The fight about usage based billing has been raging for years , but, has only recently garnered significant attention. The Prime Minister has commented on this issue as have the opposition parties. Although the issue has reached these levels, we must remain vigilant in ensuring that, as a country, we are not short sighted in our adoption of technology.

Why does this matter to me? I use around 1GB per month to read my email.

Although many Internet users have little or no idea how much network traffic they have in a month. There is a common belief that since they are currently well below the 25GB cap, that they will remain below the current cap for years (or forever). Internet traffic should not be confused with “usage” or even user driven activity.

If you asked me in 1991 how much bandwidth I would require a month, I might have guessed (on the very high side) somewhere around 0.4GB/month (based on a 2400baud modem being on and continuously transferring data 12 hours a day). Would I have used 0.4GB/month?Highly unlikely, given that most information on the internet was text based and streams of information, or dynamic sources of information were less common. Making the same rough (and arbitrary) calculation using a 6MBPS DSL modem connection today, the very rough number would work out to a staggering 1000GB/month (over 2000 times the amount from 1991!) Although I would have been hard pressed to find 0.4GB a month to transfer in 1991, it wouldn’t be too difficult to find 1000GB/month of legal content to transfer (or even generate!) on the Internet today.

If we assume “power internet users” today and in 1991 use roughly 5% of their total available network connection, that would mean a 2400baud “power internet user” would have used 0.04GB/month and a 6MBPS DSL “power internet user” would use 100GB/month today. So, to keep this in perspective, if you are using 1GB/month today, you are using the equivalent of 25 “power internet users” from 1991 (or more!). If “power internet users” are using 100GB today, how much Internet will you be using in 10 years? 20 years? Given geometric trends in data transfer and increases in dynamic content, it is hard to say, but, “more than today” is a fairly certain bet. The 25GB/month usage based cap may seem high today. but for how long?

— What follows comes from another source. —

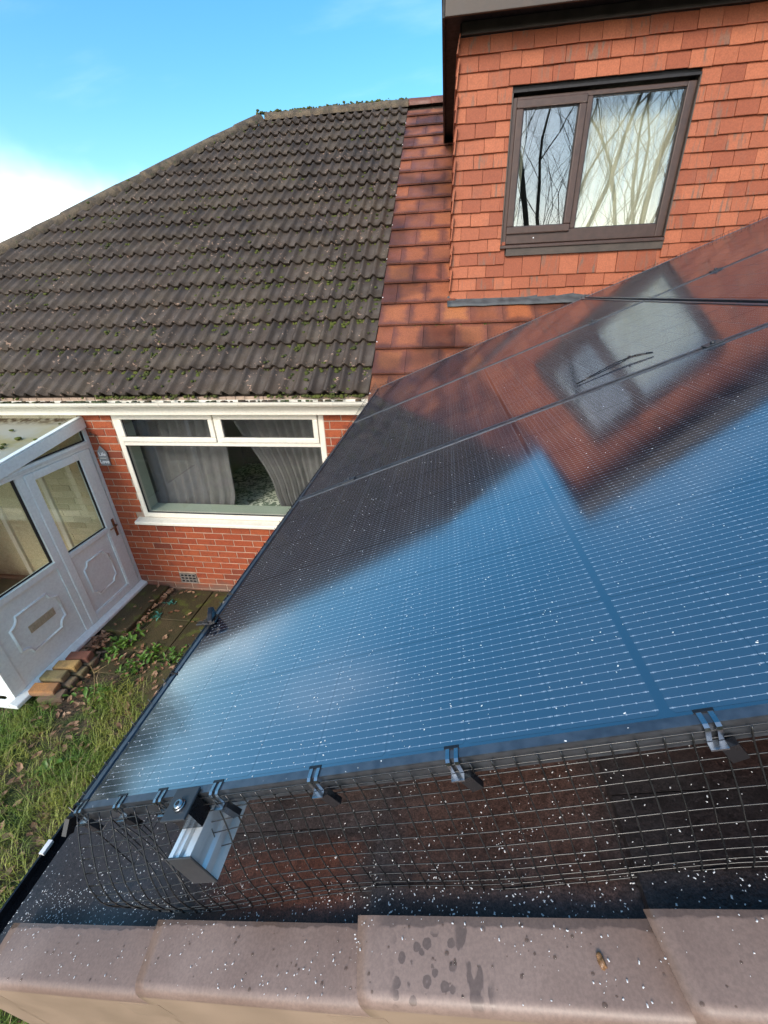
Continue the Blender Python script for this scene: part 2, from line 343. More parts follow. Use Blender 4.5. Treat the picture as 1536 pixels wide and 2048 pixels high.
# ------------------------------------------------------------------ geometry helpers
class MB:
    def __init__(s): s.v = []; s.f = []; s.mi = []; s.sm = []
    def quad(s, pts, mi=0, sm=False):
        i = len(s.v); s.v += [tuple(p) for p in pts]; s.f.append(tuple(range(i, i + len(pts)))); s.mi.append(mi); s.sm.append(sm)
    def box(s, x0, x1, y0, y1, z0, z1, mi=0, M4=None):
        i = len(s.v)
        pts = [(x0, y0, z0), (x1, y0, z0), (x1, y1, z0), (x0, y1, z0), (x0, y0, z1), (x1, y0, z1), (x1, y1, z1), (x0, y1, z1)]
        if M4 is not None: pts = [tuple(M4 @ Vector(p)) for p in pts]
        s.v += pts
        for f in ((0, 3, 2, 1), (4, 5, 6, 7), (0, 1, 5, 4), (1, 2, 6, 5), (2, 3, 7, 6), (3, 0, 4, 7)):
            s.f.append(tuple(i + k for k in f)); s.mi.append(mi); s.sm.append(False)
        return s
    def tube(s, pts, rad, n=6, mi=0, cap=True, sm=True):
        pts = [Vector(p) for p in pts]; i0 = len(s.v); m = len(pts)
        for k, p in enumerate(pts):
            d = (pts[min(k + 1, m - 1)] - pts[max(k - 1, 0)])
            d = d.normalized() if d.length > 1e-9 else Vector((0, 0, 1))
            a = Vector((0, 0, 1)) if abs(d.z) < 0.9 else Vector((1, 0, 0))
            e = d.cross(a).normalized(); h = d.cross(e)
            rr = rad[k] if isinstance(rad, (list, tuple)) else rad
            for q in range(n):
                t = 2 * pi * q / n; s.v.append(tuple(p + (e * cos(t) + h * sin(t)) * rr))
        for k in range(m - 1):
            for q in range(n):
                a0 = i0 + k * n + q; a1 = i0 + k * n + (q + 1) % n
                s.f.append((a0, a0 + n, a1 + n, a1)); s.mi.append(mi); s.sm.append(sm)
        if cap:
            s.f.append(tuple(i0 + q for q in range(n))); s.f.append(tuple(i0 + (m - 1) * n + n - 1 - q for q in range(n)))
            s.mi += [mi, mi]; s.sm += [False, False]
        return s
    def extrude(s, prof, axis, a, b, mi=0, sm=False, closed=True, M4=None):
        # prof: list of 2D points, extruded along axis ('x','y','z') from a to b
        def P(t, q):
            r = {'x': (t, q[0], q[1]), 'y': (q[0], t, q[1]), 'z': (q[0], q[1], t)}[axis]
            return tuple(M4 @ Vector(r)) if M4 is not None else r
        i = len(s.v); n = len(prof)
        s.v += [P(a, q) for q in prof] + [P(b, q) for q in prof]
        for k in range(n if closed else n - 1):
            j = (k + 1) % n; s.f.append((i + k, i + j, i + n + j, i + n + k)); s.mi.append(mi); s.sm.append(sm)
        if closed:
            s.f.append(tuple(i + n - 1 - k for k in range(n))); s.f.append(tuple(i + n + k for k in range(n))); s.mi += [mi, mi]; s.sm += [False, False]
        return s
    def mesh(s, name, mats):
        m = bpy.data.meshes.new(name); m.from_pydata(s.v, [], s.f)
        for x in (mats if isinstance(mats, (list, tuple)) else [mats]): m.materials.append(x)
        m.polygons.foreach_set('material_index', s.mi); m.polygons.foreach_set('use_smooth', s.sm); m.update()
        return m
    def obj(s, name, mats, parent=None, fix=True, bevel=0, **k):
        m = s.mesh(name, mats)
        if fix:
            b = bmesh.new(); b.from_mesh(m); bmesh.ops.recalc_face_normals(b, faces=b.faces); b.to_mesh(m); b.free()
        o = inst(name, m, parent, **k)
        if bevel:
            bv = o.modifiers.new('bevel', 'BEVEL'); bv.width = bevel; bv.segments = 2; bv.limit_method = 'ANGLE'; bv.angle_limit = radians(40)
        return o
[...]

If the proposed usage based billing changes go through, we will be living with these changes for a very long time. This implicit throttling of access to information will turn Canada into an Internet back-water, unable to keep pace with progress, Canada will no longer be a place to effectively do business, foster innovation or provide world-class facilities for education.

How can I help?

If you live in Canada, please go to OpenMedia.ca today and sign the petition! If you live elsewhere please be vigilant; don’t let your regulators, politicians and ISPs do to your country what the CRTC and the major ISPs are trying to do in Canada!


Update 2017/07/07:

At the time of original publishing I was using around 20-25GB/month of data (Nov,2010-Jan,2011). In Jun,2017 I used over 100GB of data!!  In other words if we had been stuck with a 25GB legislated cap I would currently be 4 times that cap (and paying exorbitant additional usage fees!).  The good news is that I’ve secured an unlimited plan (still through TekSavvy after all these years!).

Update 2021/04/15:

Another few years and a giant leap in usage; since my usage in the month of February 2021 was …. a little bit higher than 25GB caps proposed a decade ago …

As citizens, be sure to remind your legislators to avoid codifying an industries’ prices and feel free to use this example for whatever the next “Usage Based Billing” attempt is in your area!